Massachusetts Institute of Technology

Picture of the Small Wheel (1st Endcap Muon station) after it was installed in the ATLAS experiment.
The Small Wheel (1st Endcap Muon station) after it was installed in the ATLAS experiment. The aluminum trapezoids are Cathode Strip Chambers made at Brookhaven National Laboratory. Courtesy MIT.

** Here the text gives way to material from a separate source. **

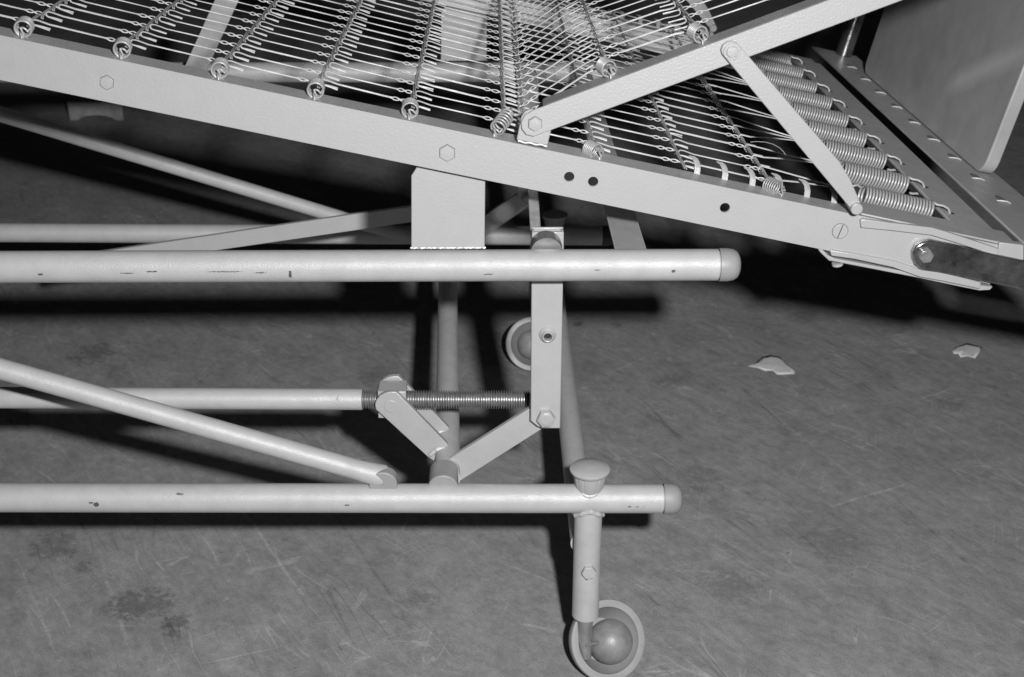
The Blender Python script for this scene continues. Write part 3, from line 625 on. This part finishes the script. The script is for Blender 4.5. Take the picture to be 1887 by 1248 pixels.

The Massachusetts Institute of Technology (MIT), at Cambridge, MA, is involved in both the ATLAS and CMS experiments. MIT's Lepton-Quark Studies Group works with ATLAS and is led by Frank Taylor, a research faculty member and senior research scientist who collaborates with other members of the Boston Muon Consortium. A 33-member MIT group collaborates with the CMS experiment; the group includes 6 faculty, 11 scientists, 16 graduate and 6 undergraduate students.

The ATLAS Experiment

Construction Contributions

MIT's Lepton-Quark Studies Group was a founder of the Boston Muon Consortium. We helped establish the muon chamber factory at Harvard and provided engineer and student labor.

Our group has provided leadership for the US ATLAS Muon Construction Project and US ATLAS Muon Maintenance and Operations. We conducted many early simulations of the ATLAS muon system performance to assess the impact of various design choices and developed a second level muon trigger algorithm.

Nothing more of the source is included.